> _DATA PROVIDED_
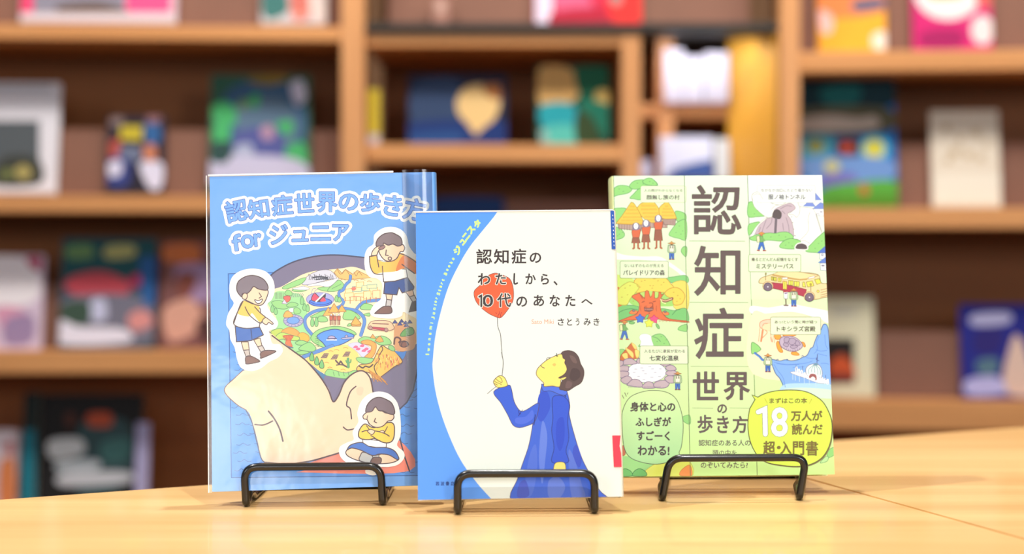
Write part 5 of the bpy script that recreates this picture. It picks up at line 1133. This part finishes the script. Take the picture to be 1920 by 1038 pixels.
def a_(p):
    p.f((24, 70, 84), "1490,148 1670,148 1665,200 1500,206"); p.f((30, 120, 124), "1540,166 1610,160 1604,196 1550,196"); p.f((110, 110, 90), "1490,206 1660,202 1664,246 1494,250"); p.f((206, 196, 190), "1506,222 1560,216 1610,222 1640,218 1640,240 1510,246")
    p.f((60, 160, 190), "1494,256 1560,254 1556,290 1496,296"); p.e((150, 150, 70), 1530, 274, 17, 13); p.f((90, 60, 60), "1570,262 1612,260 1612,290 1572,290"); p.e((206, 80, 60), 1588, 276, 12, 10); p.e((90, 190, 226), 1640, 278, 28, 26); p.e((224, 220, 90), 1639, 279, 19, 18)
    p.f((120, 160, 220), "1496,300 1660,296 1670,336 1550,350"); p.e((206, 206, 150), 1560, 312, 15, 13); p.f((130, 120, 200), "1540,330 1600,326 1600,350 1545,355"); p.f((96, 176, 70), "1540,356 1600,342 1684,340 1690,390 1540,390"); p.e((200, 110, 70), 1620, 356, 9, 11); p.f((90, 150, 40), "1560,370 1690,366 1690,390 1560,390")
bgbook(RB, 'large bright blue picture book with green foot, seen above the pale green book', 1492, 1684, 386, 150, zr[2], art=a_, base=(20, 120, 196), group=G5, roll=-.0, tilt=.26)
def a_(p):
    for q in ((1775, 240, 8), (1800, 260, 7), (1830, 250, 9), (1790, 285, 10), (1815, 290, 9), (1838, 296, 8), (1778, 300, 7), (1850, 270, 6)): p.e((206, 190, 166), *q)
    p.r((240, 236, 226), 1750, 325, 1876, 380)
bgbook(RB, 'small cream book with faint tan pattern on the right shelf', 1750, 1878, 386, 207, zr[2], art=a_, base=(232, 224, 212), group=G5)
def a_(p):
    p.r((40, 34, 34), 1540, 634, 1602, 720); p.f((206, 96, 50), "1556,680 1580,664 1602,690 1600,712 1560,714"); p.r((120, 50, 46), 1556, 700, 1602, 720); p.r((206, 206, 196), 1560, 578, 1604, 592)
bgbook(RB, 'cream book with a dark framed fire photograph behind the pale green book', 1512, 1642, 752, 556, zr[3], art=a_, base=(226, 224, 200), group=G5)
def a_(p):
    p.f((226, 200, 190), "1880,720 1888,670 1906,626 1930,680 1935,740 1890,738"); p.f((190, 190, 230), "1824,590 1890,586 1890,606 1826,610"); p.f((96, 130, 150), "1832,676 1870,672 1868,700 1836,700"); p.f((190, 190, 240), "1812,712 1870,706 1884,736 1816,740"); p.f((50, 40, 130), "1830,620 1880,618 1870,660 1830,660")
bgbook(RB, 'royal blue book with a pale cone shape at the right picture edge', 1806, 1960, 752, 570, zr[3], art=a_, base=(36, 44, 150), group=G5)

> _WHAT THE TASK ASKS_
Which lines include the word "picture"? List them all.

> _EXERCISE RESULT_
Write part 5 of the bpy script that recreates this picture. It picks up at line 1133. This part finishes the script. Take the picture to be 1920 by 1038 pixels.
bgbook(RB, 'large bright blue picture book with green foot, seen above the pale green book', 1492, 1684, 386, 150, zr[2], art=a_, base=(20, 120, 196), group=G5, roll=-.0, tilt=.26)
bgbook(RB, 'royal blue book with a pale cone shape at the right picture edge', 1806, 1960, 752, 570, zr[3], art=a_, base=(36, 44, 150), group=G5)